Paris was just like I had seen in the movies. The Louvre, Arch of Triumph, and the infamous Eiffel Tower highlighted the two days spent in France. Two days was definitely enough time spent there because being Italian, my family realized theat French food was not our forte. The small, extravegent portions did not tickle our fancy, and one night my family did the unexpected. The Concierge of our hotel suggested a restaurant that he believed was the best in the city. They had “Macaroons to die for,” so we decided to give it a shot. When we arrived, the other diners all looked at us as though we were crazy because they knew we were American. We weren’t sure why we were getting these looks until we took one look at the menu; there was duck, snails and any gross thing you would never want eat. We knew the desserts would be good though, so we decided to skip the whole meal thing and order the world famous macaroons. Five pastries, two cups of coffee, and fifty dollars later my family was leaving the restaurant in search of some “real food.” We spotted a Planet Hollywood and ate pizza and chicken fingers until our bodies wouldn’t allow one more bite. For some reason, American food in France tastes so much better. Even though France was beautiful, my family couldn’t wait to get to the place in which our ancestors came, Italy.

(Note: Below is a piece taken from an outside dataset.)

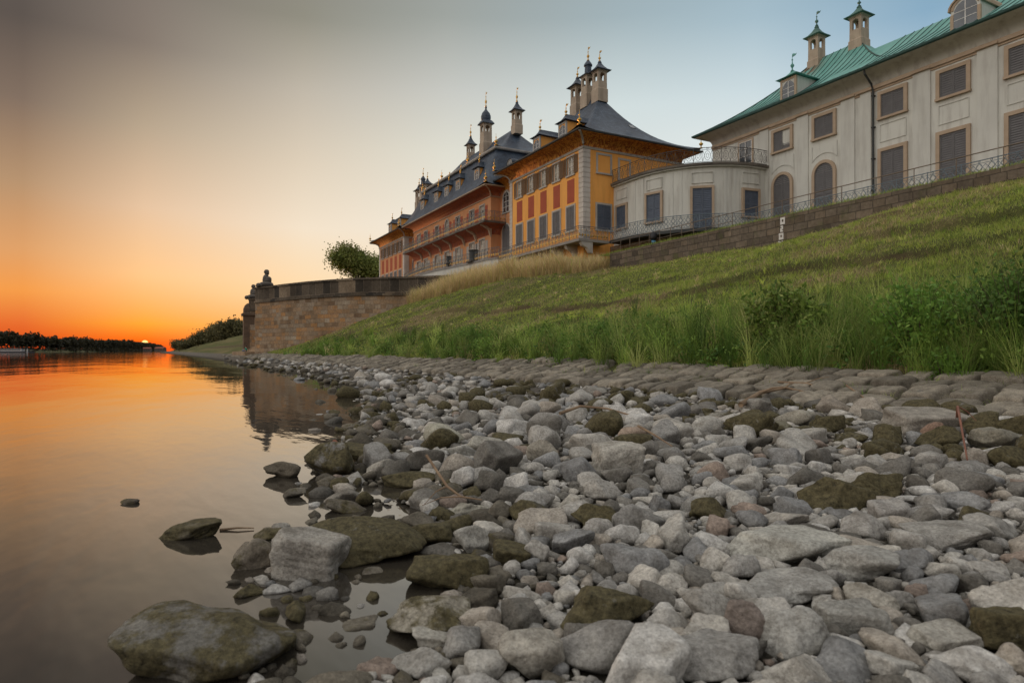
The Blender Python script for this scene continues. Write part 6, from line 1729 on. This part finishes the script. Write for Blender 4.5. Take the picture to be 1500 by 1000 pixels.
x = on_y(1140, 540, -17.6); shrub('willow_shrub', x, -17.4, 1.55, 0.95, 'tall willow shrub with narrow leaves in the middle of the bank grass', 'shrub', 120, 44, 0.085, LUSH, 1.9, 0.035)
x = on_y(1345, 545, -17.9); shrub('bramble', x, -17.7, 1.35, 0.95, 'broad leaved bramble bush at the right of the bank grass', 'bush', 95, 42, 0.085, [(0.17, 0.32, 0.055), (0.24, 0.38, 0.075), (0.12, 0.24, 0.045)], 1.1, 0.06)
x = on_y(1490, 540, -17.9); shrub('bramble', x, -17.7, 1.6, 1.0, 'dark green bush at the right edge of the picture above the cobbles', 'bush', 110, 46, 0.07, [(0.09, 0.18, 0.035), (0.13, 0.24, 0.045), (0.08, 0.13, 0.03)], 1.2, 0.07)
x = on_y(1385, 575, -18.6); shrub('bramble', x, -18.6, 0.5, 0.35, 'low leafy bramble hanging over the cobbles at right', 'bush', 26, 30, 0.06, [(0.14, 0.26, 0.04), (0.11, 0.21, 0.035)], 1.1, 0.05)
x = on_y(1440, 525, -17.6); shrub('bramble', x, -17.6, 1.15, 0.9, 'leafy bramble behind the bank grass, left of the dark green bush', 'bush', 80, 40, 0.07, [(0.15, 0.27, 0.05), (0.11, 0.21, 0.04)], 1.1, 0.08)
x = on_y(880, 520, -17.3); shrub('nettle_clump', x, -17.3, 0.95, 0.55, 'dark leafy weed clump in the bank grass left of the willow shrub', 'shrub', 40, 34, 0.07, [(0.12, 0.23, 0.045), (0.17, 0.28, 0.06)], 1.5, 0.04)
x = on_y(690, 515, -16.8); shrub('nettle_clump', x, -16.8, 1.1, 0.8, 'dark leafy weed clump farthest left in the bank grass', 'shrub', 44, 34, 0.08, [(0.12, 0.23, 0.045), (0.17, 0.28, 0.06)], 1.5, 0.05)
x = on_y(985, 505, -16.9); shrub('nettle_clump', x, -16.9, 0.85, 0.5, 'leafy weed clump close to the left of the willow shrub', 'shrub', 36, 34, 0.06, LUSH, 1.5, 0.04)

# ------------------------------------------------------------------ driftwood
def twig(pts, r, label, mat='twig', lift=0.16, name='driftwood', cat='driftwood', side_br=()):
    P = []
    for i, (px, py, hh) in enumerate(pts):
        x, y, z, D = on_ground(px, py); P.append(Vector((x, y, z + hh)))
    mb = MB(); n = len(P); mb.tube(P, [r * (1 - 0.6 * i / (n - 1)) for i in range(n)], 6)
    for (i, dx, dy, dz) in side_br: mb.tube([P[i], P[i] + Vector((dx, dy, dz)) * 0.5 + Vector((0, 0, 0.02)), P[i] + Vector((dx, dy, dz))], [r * 0.5, r * 0.35, r * 0.15], 5)
    tag(put(name, mb, M_[mat], None, True, False), label, cat)


twig([(1085, 612, 0.16), (1115, 598, 0.22), (1150, 590, 0.22), (1185, 592, 0.16)], 0.035, 'thick grey driftwood branch lying among stones near the cobbles', side_br=((1, 0.2, 0.2, 0.08), (2, -0.1, 0.3, 0.05)))
twig([(1140, 572, 0.14), (1180, 576, 0.16), (1215, 582, 0.12)], 0.02, 'pale driftwood stick on the lowest cobbles', side_br=((1, 0.2, 0.3, 0.1),))
twig([(1240, 585, 0.2), (1290, 612, 0.1)], 0.014, 'thin straight stick leaning near the squared block')
twig([(1402, 632, 0.12), (1403, 652, 0.34), (1408, 672, 0.26), (1417, 694, 0.1)], 0.014, 'upright reddish bare stick among the stones at right', 'twig_red', side_br=((1, 0.1, 0.1, -0.12),))
twig([(625, 728, 0.28), (655, 762, 0.2), (675, 768, 0.16), (705, 762, 0.12)], 0.010, 'thin yellowish twig bent across the stones near the pool', side_br=((1, -0.05, -0.12, -0.1), (2, -0.1, -0.2, -0.05)))
twig([(490, 668, 0.14), (505, 680, 0.12), (518, 690, 0.08)], 0.022, 'short brown stick lying on the mossy rocks by the water', 'twig_red')
twig([(820, 622, 0.14), (850, 618, 0.2), (890, 617, 0.16), (930, 622, 0.1)], 0.022, 'brown driftwood branch in the far middle of the stones')
twig([(935, 655, 0.2), (960, 668, 0.18), (985, 675, 0.12)], 0.012, 'thin dry twig right of the slanting pale rock')
twig([(322, 777, 0.004), (348, 776, 0.012), (372, 775, 0.008)], 0.008, 'dark stick floating on the water left of the mossy boulder')

# ------------------------------------------------------------------ far things on the other bank
def house(px, D, w_, d_, h, rh, label, roofm, ang=0.2):
    x, y = at(px, D); z = 1.4; t = empty('house', (x, y, z), label, 'house')
    b = bpy.data.objects.new('wall', MB().box(-w_ / 2, w_ / 2, -d_ / 2, d_ / 2, -1, h).mesh('wall', M_['house_wall'])); r = MB()
    r.add([(-w_ / 2 - .4, -d_ / 2 - .5, h), (w_ / 2 + .4, -d_ / 2 - .5, h), (w_ / 2 + .4, d_ / 2 + .5, h), (-w_ / 2 - .4, d_ / 2 + .5, h), (-w_ / 2 - .4, 0, h + rh), (w_ / 2 + .4, 0, h + rh)], [(0, 1, 5, 4), (2, 3, 4, 5), (0, 4, 3), (1, 2, 5), (0, 3, 2, 1)])
    q = bpy.data.objects.new('roof', r.mesh('roof', M_[roofm])); wm = MB()
    for k in range(3): wm.box(-w_ * 0.35 + w_ * 0.28 * k, -w_ * 0.35 + w_ * 0.28 * k + 1.1, -d_ / 2 - 0.03, -d_ / 2 + 0.02, 1.0, 2.4)
    v = bpy.data.objects.new('window', wm.mesh('window_band', M_['gutter']))
    for o in (b, q, v): COL.objects.link(o); o.parent = t
    t.rotation_euler = (0, 0, math.atan2(CS, CC) + ang)


house(216, 900, 9, 7, 2.8, 2.0, 'small pale house under the setting sun on the far bank', 'red_tile'); house(235, 860, 12, 7, 2.8, 2.4, 'wider pale house right of the setting sun on the far bank', 'red_tile', -0.1)
x, y = at(20, 425); bt = empty('moored_boat', (x, y, 0), 'long flat river boat moored at the far left bank', 'boat'); A_ = math.atan2(CS, CC) + 0.05
def bp(name, mb, m):
    o = bpy.data.objects.new(name, mb.mesh(name, M_[m])); COL.objects.link(o); o.parent = bt
h = MB(); h.rings([[(-13, -0.5, z * 1.0), (-12, -1.9, z), (10, -2.0, z), (13 + z * 0.5, 0, z), (10, 2.0, z), (-12, 1.9, z), (-13, 0.5, z)] for z in (-0.3, 0.9)], True, True); bp('hull', h, 'boat_dark')
bp('cabin', MB().box(-11, 6, -1.6, 1.6, 0.9, 2.6), 'boat_white'); bp('cabin_roof', MB().box(-11.6, 6.8, -1.9, 1.9, 2.6, 2.8), 'boat_dark')
wm = MB().box(-10.4, 5.4, -1.63, -1.58, 1.5, 2.2); bp('window_strip', wm, 'glass'); bp('railing', MB().tube([(6.2, -1.8, 1.7), (10, -1.8, 1.7), (12.6, 0, 1.8)], 0.05, 5).tube([(10, -1.8, 0.9), (10, -1.8, 1.7)], 0.05, 5), 'boat_white')
bt.rotation_euler = (0, 0, A_)
x, y = at(40, 420); mk = MB(); mk.lathe([(0.35, 0.0), (0.4, 0.5), (0.25, 1.6), (0.1, 2.6), (0.02, 2.8)], (x, y, 0), 10); tag(put('river_marker', mk, M_['boat_white'], None, True), 'small pale river marker post beside the moored boat', 'marker')
print('objects', len(bpy.data.objects))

Twenty years from now, if I only remember one thing from my entire two weeks in Europe, it would have to be the thirteen hours between France and Italy. For some reason my parents decided that the best and most cost efficient way of transportation was an over-night train ride. These 5 by 7 ft cabins were going to be the sleeping place for my two sisters and me. The rooms consisted of three fold-down beds and a sink. Mind you, we had luggage for two weeks to find homes for as well. My sisters and I were not quite sure how we would survive. After getting in a little dispute with my middle sister, Michelle, involving verbal and physical aggression, the sleeping arrangements were decided upon, and we tried to get to sleep. I woke up to the sound of the breaks screeching and I thought we had arrived in Venice. I looked out the window to find myself pretending to know that a sign I had read was in German, so I thought we were in Germany. I was wrong, as usual, and the claustrophobic train screeched to a stop in Venice, Italy.

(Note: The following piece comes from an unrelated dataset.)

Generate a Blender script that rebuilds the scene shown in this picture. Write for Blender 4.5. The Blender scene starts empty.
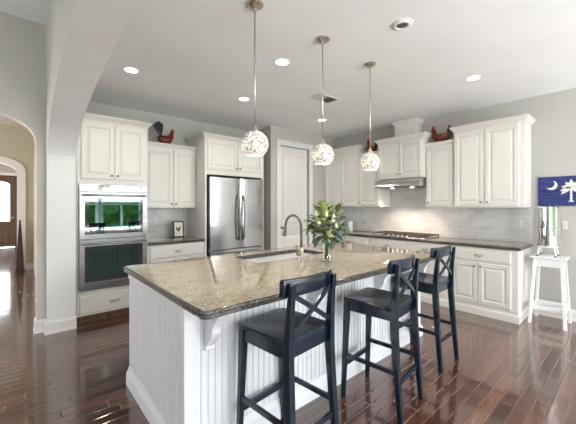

Venice was a very different experience from living in the Chicago Suburbs. Everything was water and the buildings were beautifully antique. There were gondoliers singing and playing the accordion serenading couples in love as they drifted under bridges and into canals. I could not wait to get to the hotel and explore this new country. Venice was filled with delicious food, gondola rides, and my family’s favorite, the knock off hand bags. I got my first lesson of how to bargain when dark-skinned men lined the streets at night with designer purse look-alikes. The infamous “purse row” was made known to all the Americans and the men begged for our money. Technically, these purses are illegal so the men lay out all of their items on a white sheet and at the first sight of cops, they pick up everything in one heap and sprint away. This was very comedic and my sisters and I followed them to their next spot. We all walked away with gorgeous knock-offs, and the knowledge of how to make ten euros go a long way.
Our next stop was to the south of Italy, Sorrento. Luckily we were able to take an hour long airplane ride instead of a train. The city of Sorrento is not a place for much tourism, but for laying in the sun and enjoying the scenery of the hills and cliffs overlooking the Mediterranean. My family was picked up from the airport from our new friend and driver for the week, Nello. As we wound around the mountains to get to our hotel, I felt like I was in a movie as I viewed the little towns etched into the rocks and the straight drop to the Mediterranean Sea. This stop included lying at the pool, taking an elevator through the mountain to the sea, and cute Italian boys being chased away by my crazy Italian father.
Our last stop in Italy was the beautiful Rome. Our driver, Nello dropped us off there, and we were picked up by our new chauffer, Fabio. Fabio was a very good looking Italian man that my sisters and I fought over sitting next to. My dad and Fabio became friends, but definitely on a professional level. After calling my dad Mr. Abruzzo for a day or two, he was told to call him Steve. Fabio was really respectful so my father was being referred to as Mr. Steve. By the end of the trip, though, Fabio started calling my dad by the Italian version of his name, Stefano. My father took this Italian nickname to heart and began introducing himself to waiters as Stefano Abruzzo in a very fake Italian-American accent. This identity backfired on my father one night while we were at a very quaint restaurant. As the waiter introduced himself, my dad put on his accent and said his name was Stefano. My oldest sister, Brittany, is almost fluent in Italian so she taught my dad how to respond to the phrase, “Do you speak Italian?” My dad used his knowledge when the waiter asked the four words, and he responded, “Un Po,” which means a little. Our waiter was impressed and started talking in very fast Italian. I have no idea what he was saying, nor did the rest of my family. Not wanting to look foolish, my dad just responded, “Si, Si.” We just laughed this off and wondered what that man had said to us. We soon found out when the chef appeared with four plates of exotic dishes; Buffalo mozzarella, shrimp with the eyes and shell still intact and two mystery substances that we didn’t touch. All of our faces dropped as we realized that my dad had just said yes to ordering all of these appetizers. We just thought, “When in Rome,” and tried the foods. My father learned his lesson and never pretended to know Italian again.

After 16 days of being a world traveler, I could not wait to come home to the U.S. As much as I loved Italy and its food, I was looking forward to an American cheeseburger and French fries. My family and I had so many amazing memories and we learned a lot along the way. My sisters and I learned how to bargain for purses, and not to fist fight on a tiny train. My family knows to appreciate American food, and we now know why French people are so skinny. Finally, Stefano realized that he is not as Italian as he wishes. This trip was the highlight of my summer, and I cannot wait to se what is in store for this year.